Nel 1933 la United Artists produce un film, L'imperatore Jones (The emperor Jones), regia di Dudley Murphy. Il film costa 290 mila dollari di allora (nel 1932, per una cifra quasi simile, 305 mila dollari, Ford diresse "Air Mail"), è tratto da una commedia originaria di Eugene O'Neill. Il film, ritrovato nel 1993 dopo che tutte le copie conosciute erano andate perse, è oggi considerato tra i primi black-movie della storia del cinema. Attore protagonista era Paul Robeson, attore-cantante e leader della comunità afro- americana. Sono anni di duro razzismo.
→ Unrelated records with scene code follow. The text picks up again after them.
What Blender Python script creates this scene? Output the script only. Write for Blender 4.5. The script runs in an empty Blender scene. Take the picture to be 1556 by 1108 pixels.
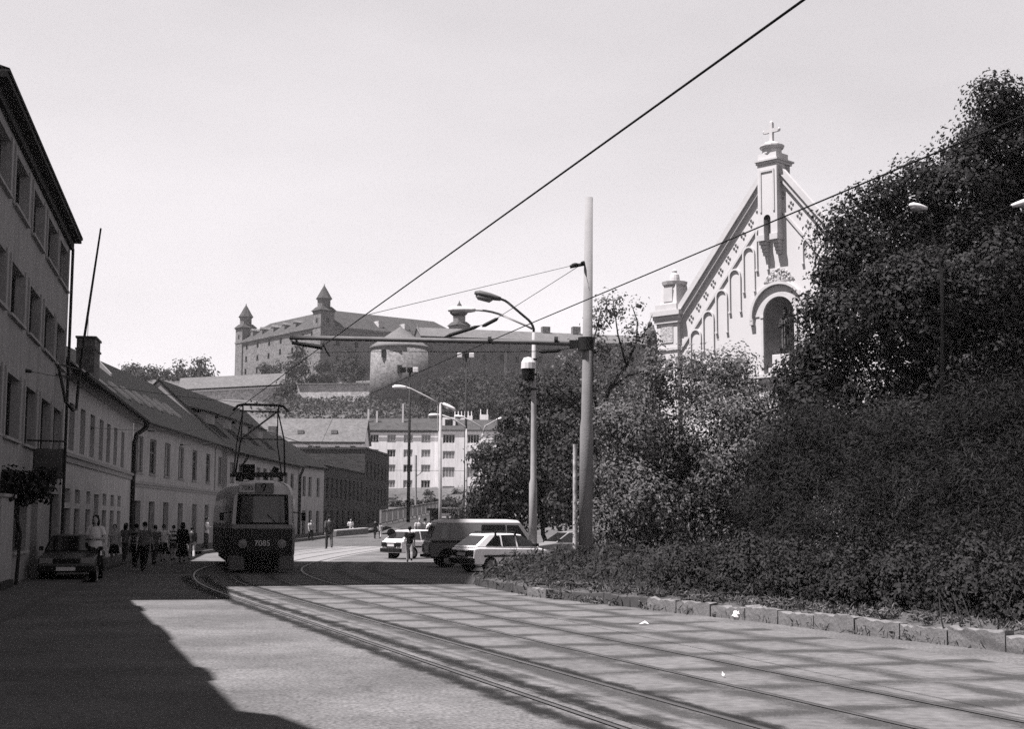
import bpy, math, random
import numpy as np
from mathutils import Vector, Matrix
random.seed(7); RNG = np.random.default_rng(7)
sc = bpy.context.scene; COL = sc.collection
R = math.radians
# ------------------------------------------------------------------ camera maths (1556 x 1108 photograph)
F, CX, CY, CH = 2150., 778., 554., 1.75
TH, ROLL = math.atan(238 / F), .0047
def ray(px, py):
    u, v = (px - CX) / F, (CY - py) / F
    c, s = math.cos(ROLL), math.sin(ROLL)
    u, v = u * c - v * s, u * s + v * c
    return np.array([u, math.cos(TH) - v * math.sin(TH), math.sin(TH) + v * math.cos(TH)])
def G(px, py, z=0.):
    r = ray(px, py); return r * ((z - CH) / r[2]) + np.array([0, 0, CH])
def P(px, py, D):
    r = ray(px, py); return r * (D / r[1]) + np.array([0, 0, CH])
# ------------------------------------------------------------------ terrain height
_TY = [-300, 90, 115, 150, 195, 250, 285, 330, 400, 418, 424, 470, 520, 700, 1000, 2500]
_TZ = [0, 0, .15, .6, 2.6, 6.0, 12., 24., 34.3, 36., 42., 49., 52., 52., 20., -30]
def hz(x, y):
    return float(np.interp(y, _TY, _TZ))
# ------------------------------------------------------------------ mesh builder
class MB:
    def __init__(s): s.v = []; s.f = []
    def add(s, vs, fs):
        n = len(s.v); s.v += [tuple(map(float, p)) for p in vs]; s.f += [tuple(n + i for i in f) for f in fs]; return s
    def box(s, x0, x1, y0, y1, z0, z1):
        v = [(x, y, z) for z in (z0, z1) for y in (y0, y1) for x in (x0, x1)]
        return s.add(v, [(0, 2, 3, 1), (4, 5, 7, 6), (0, 1, 5, 4), (1, 3, 7, 5), (3, 2, 6, 7), (2, 0, 4, 6)])
    def bar(s, a, b, w, h=None, up=(0, 0, 1)):
        a, b = np.array(a, float), np.array(b, float); h = h or w
        d = (b - a) / np.linalg.norm(b - a); up = np.array(up, float)
        if abs(d @ up) > .98: up = np.array([1., 0, 0])
        x = np.cross(d, up); x /= np.linalg.norm(x); y = np.cross(x, d)
        v = [p + x * i * w / 2 + y * j * h / 2 for p in (a, b) for i, j in ((-1, -1), (1, -1), (1, 1), (-1, 1))]
        return s.add(v, [(3, 2, 1, 0), (4, 5, 6, 7), (0, 1, 5, 4), (1, 2, 6, 5), (2, 3, 7, 6), (3, 0, 4, 7)])
    def tube(s, pts, rad, n=8, ry=None, cap=True, fixed=False):
        pts = [np.array(p, float) for p in pts]
        if not hasattr(rad, '__len__'): rad = [rad] * len(pts)
        if ry is None: ry = rad
        rings = []; X = None
        for i, p in enumerate(pts):
            d = pts[min(i + 1, len(pts) - 1)] - pts[max(i - 1, 0)]
            d = d / (np.linalg.norm(d) + 1e-9)
            if fixed: X, Y = np.array([1., 0, 0]), np.array([0, 1., 0])
            else:
                if X is None:
                    a = np.array([0, 0, 1.]) if abs(d[2]) < .9 else np.array([1., 0, 0])
                    X = np.cross(a, d)
                X = X - d * (X @ d); X /= np.linalg.norm(X); Y = np.cross(d, X)
            rings.append([p + X * rad[i] * math.cos(t) + Y * ry[i] * math.sin(t) for t in np.arange(n) * 2 * math.pi / n])
        v = [q for r in rings for q in r]; f = []
        for i in range(len(pts) - 1):
            for j in range(n):
                k = (j + 1) % n; f.append((i * n + j, i * n + k, i * n + n + k, i * n + n + j))
        if cap: f.append(tuple(reversed(range(n)))); f.append(tuple((len(pts) - 1) * n + j for j in range(n)))
        return s.add(v, f)
    def lathe(s, prof, n=16, c=(0, 0, 0)):
        return s.tube([(c[0], c[1], c[2] + z) for r, z in prof], [max(r, 1e-3) for r, z in prof], n, fixed=True)
    def ell(s, c, r, n=12, m=8):
        c = np.array(c, float); zs = [-math.cos(math.pi * (i + .15) / (m + .3 - 0)) for i in range(m + 1)]
        return s.tube([(c[0], c[1], c[2] + z * r[2]) for z in zs], [r[0] * math.sqrt(max(1 - z * z, .0004)) for z in zs], n,
                      [r[1] * math.sqrt(max(1 - z * z, .0004)) for z in zs], fixed=True)
    def prism(s, poly, a, b, axis='y'):
        m = {'y': lambda p, t: (p[0], t, p[1]), 'x': lambda p, t: (t, p[0], p[1]), 'z': lambda p, t: (p[0], p[1], t)}[axis]
        n = len(poly); v = [m(p, a) for p in poly] + [m(p, b) for p in poly]
        f = [tuple(range(n)), tuple(reversed(range(n, 2 * n)))] + [((i + 1) % n, i, n + i, n + (i + 1) % n) for i in range(n)]
        return s.add(v, f)
    def mesh(s, name):
        me = bpy.data.meshes.new(name); me.from_pydata(s.v, [], s.f); me.update(); return me
def fixn(me):
    import bmesh
    bm = bmesh.new(); bm.from_mesh(me); bmesh.ops.recalc_face_normals(bm, faces=bm.faces); bm.to_mesh(me); bm.free()
def ob(name, mb, mat, parent=None, loc=(0, 0, 0), rz=0., smooth=False, bevel=0, me=None):
    if me is None:
        me = mb.mesh(name) if isinstance(mb, MB) else mb
        fixn(me)
        if mat is not None and not me.materials: me.materials.append(mat)
        if smooth:
            for p in me.polygons: p.use_smooth = True
    o = bpy.data.objects.new(name, me); COL.objects.link(o); o.location = loc; o.rotation_euler = (0, 0, rz)
    if parent is not None: o.parent = parent
    if bevel:
        m = o.modifiers.new('edge', 'BEVEL'); m.width = bevel; m.segments = 2; m.limit_method = 'ANGLE'
    return o
def tag(o, label=None, cat=None, group=None, kind=None):
    if label: o['label'] = label
    if cat: o['category'] = cat
    if group: o['group'] = group
    if kind: o['kind'] = kind
    return o
def thing(name, label, cat, loc=(0, 0, 0), rz=0., group=None):
    o = bpy.data.objects.new(name, None); COL.objects.link(o); o.location = loc; o.rotation_euler = (0, 0, rz)
    o.empty_display_size = .3
    return tag(o, label, cat, group)
def copy_tree(o, parent=None):
    c = o.copy(); COL.objects.link(c); c.parent = parent
    for ch in [x for x in o.children]: copy_tree(ch, c)
    return c
class Fr:                                   # a facade frame: x along it (to the right), -y out of it, z up
    def __init__(s, o, a): s.o = np.array([o[0], o[1], 0.]); s.a = R(a); s.u = np.array([math.sin(s.a), math.cos(s.a)]); s.rz = math.pi / 2 - s.a
    def w(s, x, y, z=0.): n = np.array([-s.u[1], s.u[0]]); q = s.o[:2] + s.u * x + n * y; return (q[0], q[1], z)
    def hit(s, px, py, y=0.):
        r = ray(px, py); o = np.array(s.w(0, y))[:2]
        A = np.array([[s.u[0], -r[0]], [s.u[1], -r[1]]]); q, t = np.linalg.solve(A, -o)
        return q, t * r[2] + CH
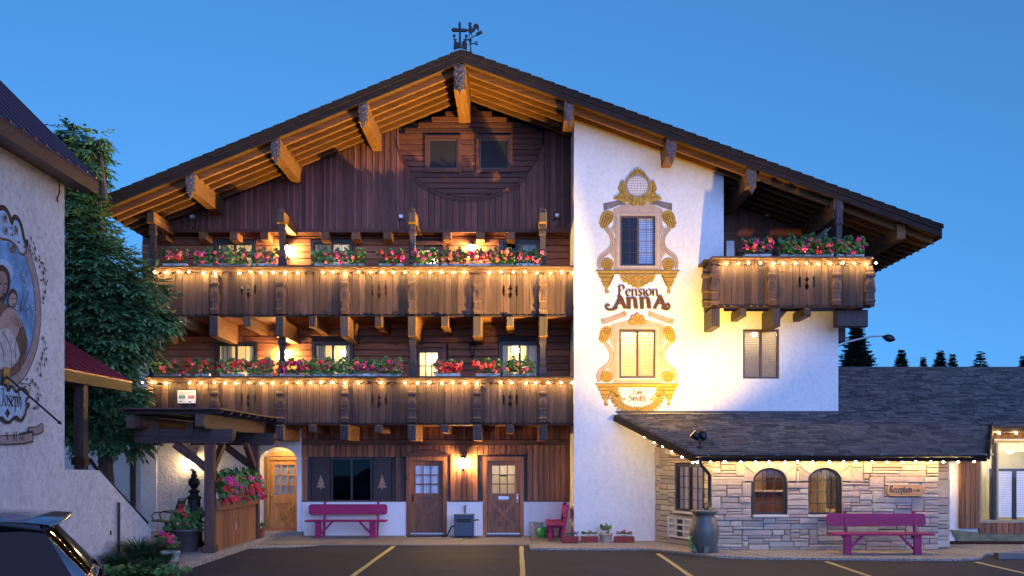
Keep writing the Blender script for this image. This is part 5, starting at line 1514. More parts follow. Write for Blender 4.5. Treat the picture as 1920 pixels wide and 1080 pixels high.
# arched windows
for a, b_ in AW:
    cx, rx = (a+b_)/2, (b_-a)/2-.004; n = 18; y0 = YS+.10
    arc = lambda r_, ry: [(cx+r_*math.cos(math.pi*i/n), AWZS+ry*math.sin(math.pi*i/n)) for i in range(n+1)]
    o_ = [(cx+rx,AWZ0+.004)]+arc(rx,AWZT-AWZS-.004)+[(cx-rx,AWZ0+.004)]
    i_ = [(cx+rx-.045,AWZ0+.05)]+arc(rx-.045,AWZT-AWZS-.05)+[(cx-rx+.045,AWZ0+.05)]
    mb = MB(); N_ = len(o_)
    vs = [(u,y0,v) for u,v in o_]+[(u,y0,v) for u,v in i_]+[(u,y0+.06,v) for u,v in o_]+[(u,y0+.06,v) for u,v in i_]
    fs = []
    for i in range(N_):
        j = (i+1)%N_
        fs += [(i,i+N_,j+N_,j),(i+N_,i+3*N_,j+3*N_,j+N_),(i+2*N_,j+2*N_,j+3*N_,i+3*N_)]
    W_ = mb.add(vs, fs).build('arched_window', M['dark_frame'], RC)
    MB().prism(i_, lambda u,v,d:(u,d,v), y0+.03, y0+.035).build('pane', M['glass'], W_)
    mb = MB()
    for t in (-.36,.36):
        u = cx+t*rx; mb.box(u-.009,u+.009,y0+.015,y0+.028,AWZ0+.05,AWZS+(AWZT-AWZS)*math.sqrt(1-t*t)-.03)
    for k in range(1,4):
        z = AWZ0+(AWZS+.12-AWZ0)*k/3.4+.0; mb.box(cx-rx+.04,cx+rx-.04,y0+.014,y0+.029,z-.008,z+.008)
    mb.build('glazing_bar', M['dark_frame'], W_)
    MB().cbox(a-.02,b_+.04,YS-.06,YS+.13,AWZ0-.062,AWZ0-.002,.008).build('sill', M['sill_stone'], W_)
    MB().lathe([(.001,-.035),(.02,-.03),(.03,0),(.03,.02),(.05,.03)], (cx+.02,YS+.4,AWZT-.07), 8).build('spot_lamp', M['black_metal'], W_)
# room behind
M['lobby_wall'] = plain('lobby_wall', (.62,.46,.29), .9)
M['lobby_wood'] = wood('lobby_wood', (.15,.072,.034), 'z', .1, .5, 0, False)
mb = MB()
rx0, rx1, ry0, ry1 = 3.75, 9.6, 22.95, 26.6
mb.quad((rx0+.6,ry1,0),(rx1,ry1,0),(rx1,ry1,2.35),(rx0+.6,ry1,2.35)); mb.quad((rx1,ry0,0),(rx1,ry1,0),(rx1,ry1,2.35),(rx1,ry0,2.35))
mb.quad((rx0,25.0,2.36),(rx1,ry0,2.36),(rx1,ry1,2.36),(rx0,ry1,2.36)); mb.quad((4.6,ry0,2.355),(rx1,ry0,2.355),(rx0,25.05,2.355),(rx0,25.0,2.355))
mb.quad((4.6,ry0,.05),(rx1,ry0,.05),(rx1,ry1,.05),(3.8,ry1,.05)); mb.quad((3.8,25.25,0),(3.8,ry1,0),(3.8,ry1,2.35),(3.8,25.25,2.35))
LB_ = mb.build('lobby_interior', M['lobby_wall'], RC)
bx('reception_desk', M['lobby_wood'], LB_, 6.1, 7.2, 25.2, 25.6, .06, 1.30)
bx('desk_top', M['sill_stone'], LB_, 6.0, 7.3, 25.1, 25.7, 1.302, 1.34)
bx('wood_panel', M['lobby_wood'], LB_, 6.75, 7.2, 26.5, 26.58, .06, 2.2)
bx('wood_panel', M['lobby_wood'], LB_, 8.1, 8.7, 26.5, 26.58, .06, 2.0)
bx('wood_panel', M['lobby_wood'], LB_, 5.0, 5.7, 25.9, 26.0, .06, 1.7)
bx('monitor', M['room_dark'], LB_, 8.25, 8.75, 24.0, 24.05, 1.0, 1.75)
cloth('coat', M['curtain_grey'], LB_, 7.75, 8.15, .9, 1.85, 24.6, 3, .05)
for (x, y) in ((5.2,24.4),(6.9,24.4),(8.6,24.9)):
    MB().lathe([(.24,-.05),(.26,0)], (x,y,2.34), 12).build('room_lamp', M['lobby_glow'], LB_)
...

La segregazione non permetteva ai 'negri' di cenare nei ristoranti bianchi.
"L'imperatore Jones" racconta la drammatica ascesa al potere di un lustrascarpe di colore del sud. Jones vuole essere rispettato come un uomo bianco, va a New York, a Harlem, lavora nei club e nelle sale da gioco. Un giorno uccide un baro ai dadi e viene condannato ai lavori forzati. Nei campi ammazza un guardiano che aveva bastonato un altro prigioniero, e fugge. Si imbarca come clandestino in una nave mercantile, si getta a nuoto al largo di un'isola dei Caraibi. Si allea con un usuraio bianco, usurpa il trono al re locale e così Jones diventa imperatore. Durante il breve regno si dimostra più crudele dei bianchi, sfrutta il popolo black dell'isola, raddoppia le tasse, punisce i poveri. Terrorizzato dai tamburi voodoo, Jones viene abbattuto su una lastra di pietra che ricorda l'altare della sua chiesa nel profondo sud.
Malgrado le ottime recensioni della critica (bianca) dell'epoca, il film diventò bersaglio di una campagna razzista. Quasi tutte le parole "negro" sono state rovinate dalla colonna sonora. Levate due scene del delirio finale di Jones, in cui Jones 'uccide' i fantasmi di due schiavisti bianchi. Sul finire degli anni '40 un altro colpo viene dal maccartismo: un ex membro del partito comunista americano descrive il personaggio di Jones come dominato dalla «fobia di grandezza. Vuole essere lo Stalin nero tra i Negri». Tutti i film di Robeson scompaiono.
Negli anni '70 l'American Film Institute trova solo le copie di lavorazione in 16 mm. Poi, il ritrovamento di una copia a 35 mm in Francia che ha restituito questo film che non è un capolavoro, ma che conserva un indubbio valore documentario e indicativo di un mondo culturale.